Tracks and track chairs for 2023 are:

  • Political Communication (Ken Benoit, LSE): The political communications sections covers all aspects of political communications, political advertising, media and politics, and social media.
  • Behaviour and Opinion (Eri Bertsou, University of St. Gallen): The section invites proposals addressing all aspects of political behaviour, including, but not limited to strategies individuals engage in, the intersection of behaviour and institutions, and comparative analyses of behaviour. In addition to works in the tradition of mass political behaviour, works drawing on insights from psychology, economics, sociology, and other disciplines are welcome. Theoretical work, studies analysing observational data or experimental data are all welcome.
  • Parties and Legislatures (Zac Greene, U. Strathclyde): The section welcomes any proposals using qualitative, formal or quantitative methods to analyse the political institutions of parliamentary government with a special focus on the role of parties, executives and legislatures. Substantive areas of interest include, though are not restricted to: intra-party politics, party competition, legislative committee and legislative behaviour, executive-legislative relations (including government formation and termination); cabinet governance and political careers. We welcome papers in positive political theory as well as empirical analysis of political institutions.
  • Political Methodology (Jude Hays, U Pittsburgh): The political methodology section invites proposals for papers, panels, and roundtables addressing all areas of empirical methodology including, but not limited to, research design, causal inference (broadly defined), model specification, estimation, and measurement. Proposals that develop new techniques for empirical political analysis or involve innovative applications of existing methods to political science research are particularly encouraged.
  • International Relations & Conflict (Burcu Savun, U. Pittsburgh): For the section, we are looking for papers that pursue formally stated arguments and/or present / analyse systematically collected empirical data. Otherwise, we welcome papers across the entire range of international relations, inter- and intra-state conflict.
  • International Political Economy & International Organisations (Nita Rudra, U. Georgetown and Daniela Donno, University of Cyprus): We invite proposals on all areas of policy shaped by international organisations and inter-state relations, including trade, finance, taxation, money, migration, international development, or international environmental issues.
  • Political Economy (Alexandra Cirone, Cornell): We encourage submissions that explain how political processes and institutions affect economic outcomes and the converse, how economic forces influence politics. Studies of the functioning of economic institutions and of the determinants of economic policies are welcome as are studies on the role of political elites and interest groups.
  • Formal Theory (Thomas Bräuninger, U. Mannheim): The section invites proposals that use game theoretic, social choice, computational or other formal models to study political questions. Papers or panel proposals that combine formal models with empirical analysis are welcome.
  • Public Policy and Public Administration (Michaël Aklin, U. Pittsburgh): The section welcomes proposals on all aspects of the policy process and the causes and consequences of government decisions (and non-decisions). These submissions could involve policy development and change, policy feedback, policy diffusion, agenda setting, historical and comparative perspectives on policy, and many more.

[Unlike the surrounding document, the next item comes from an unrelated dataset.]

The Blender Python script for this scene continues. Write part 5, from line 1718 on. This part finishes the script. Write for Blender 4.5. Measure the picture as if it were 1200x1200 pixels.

  • Gender Politics and Diversity (Malu Gatto, U. College London): The section is for proposals engaging with issues and ongoing debates in the field of gender and diversity studies, different policy practices related to it, and their gendered implications in politics and organisations.
  • Comparative Politics (Despina Alexiadou, U. Strathclyde and Sergi Pardos-Prado, U. Glasgow): This section invites proposals that study political institutions, political decisions, and policy outcomes in comparative perspective. We are not just interested in cross-country research but also invite submissions that compare different political systems on sub-national level. We particularly invite submission that offer an innovative angle to established research areas or have the capacity to open new fields of research. This specifically includes submissions which treat obvious and often neglected problems of comparative research such as heterogeneity among the units of analysis and spatial dependence not as a nuisance but as theoretically and substantively interesting.
  • European Politics and the EU (Gabriela Borz, U. Strathclyde): We invite proposals on any aspect of European comparative and European Union politics, from political representation to institutional and policy analysis. We welcome proposals that are methodologically rigorous and deal with both established and emerging research themes in European politics. Preference is for works that offer fresh theoretical insights, develop new data sources, or use existing data in new and creative ways. Panel proposals that are substantively cohesive and span the divides across different themes, between empirics and theory or across different approaches are also welcome.